Donde vêm os «emigrantes», os «estrangeiros», porque vêm, qual é a amplitude do fenómeno, quais são as vantagens que obtêm os países que exportam esta força de trabalho?
Se for bem trabalhado, este pode ser um factor de desenvolvimento de longo prazo para o País
As vantagens que o país de emigração tira dos seus emigrantes relacionam-se com o seu nível de desenvolvimento económico e social. Em geral, trata-se de um país que não consegue alimentar todos os seus habitantes e provê-los de um emprego; faltam-lhe divisas e não dispõe de mão-de-obra especializada e qualificada, enquanto a sua mão-de-obra indiferenciada é abundante.
Ora, o emigrante é, antes de mais, o homem que deixa no seu país «a sua parte do bolo comum» para ir consumir em outro país.

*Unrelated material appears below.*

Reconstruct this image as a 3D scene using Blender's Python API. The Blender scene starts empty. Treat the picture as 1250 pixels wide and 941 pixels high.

A emigração reduz, portanto, o número daqueles que tomam parte no consumo, num país onde o habitante é sempre um consumidor, mas menos frequentemente um produtor.
Este aspecto reveste uma importância que seria errado ignorar. Por outro lado, tendo encontrado noutro país um emprego que lhe permite prover às suas necessidades e às da sua família, o emigrante terá como preocupação primordial enviar a esta o máximo de dinheiro (divisas). Não é incomum, efectivamente, que o emigrante transfira para o seu país de origem até 25% do seu salário.
Este envio representa para o país de origem do emigrante uma vantagem económica extremamente importante. Existem vários estudos publicados que ajudam a quantificar o benefício financeiro de equilíbrio da balança comercial que o fenómeno da emigração permitiu, de onde se destacam Portugal na segunda metade do seculo 20, e a Argélia, Grécia e Itália nas décadas de 50 a 70.
Além destas vantagens económicas directas, o país de emigração obtém uma outra, que é muito difícil de medir com precisão, mas que não é menos apreciável. No contacto com a novas sociedades na qual procura inserir-se, o emigrante adquire uma formação geral que o torna mais eficaz, mais produtivo.
E sobretudo, no contacto com o mundo industrializado, adquire um acervo de formação profissional e técnica, valioso para o seu país que, embora dispondo de mão-de-obra quantitativamente superabundante, sofre de escassez de trabalhadores formados.
Se for bem trabalhado, este pode ser um factor de desenvolvimento de longo prazo para o País que consiga promover o regresso do emigrante qualificado. Isto significa que uma política eficaz e bem direcionada de Emigração, pode e deve incluir mecanismos de “compensação” para os Países emissores de mão-de-obra excendentária.
A formação orientada da sua mão-de-obra seja mediante uma acção sobre os trabalhadores imigrados nos países mais desenvolvidos, seja por meio de assistência técnica nos países de origem (abertura de centros, estágios, formação de monitores, fornecimento de material pedagógico) aos indivíduos que viriam em seguida trabalhar temporariamente na Europa industrializada para completar a sua formação prática — constituiria uma forma de compensação muito razoável.
Adicionalmente, as autoridades dos países emigrantes devem acautelar um problema recorrente do passado:
A aquisição de uma qualificação não deve condenar os trabalhadores à emigração permanente.
É necessário, para tal, disseminar o recrutamento da mão-de-obra de forma a encarar esta formação, tanto no plano quantitativo, como no plano qualitativo, em função das necessidades do país de origem do trabalhador.
É esta a única solução que permitirá ao emigrante encontrar, quando regressa ao fim de alguns anos, empregos que o possam interessar. Isto complica, evidentemente, a tarefa dos países de imigração; mas é a condição necessária para uma migração efectuada em benefício das duas partes em causa.
Os trabalhadores que conviria formar deste modo, deveriam ser selecionados em função das necessidades futuras do país de emigração.
Em conclusão, Angola pode ter, numa nova Política de Emigração, uma ferramenta interessante que ajude a resolver dificuldades imediatas, mas também servir interesses estratégicos futuros.
Para tal, deve deixar cair preconceitos ideológicos do passado e fazer valer os seus direitos, recebendo uma compensação adequada pelo valor económico que representa o «capital humano» que se predispõe a exportar.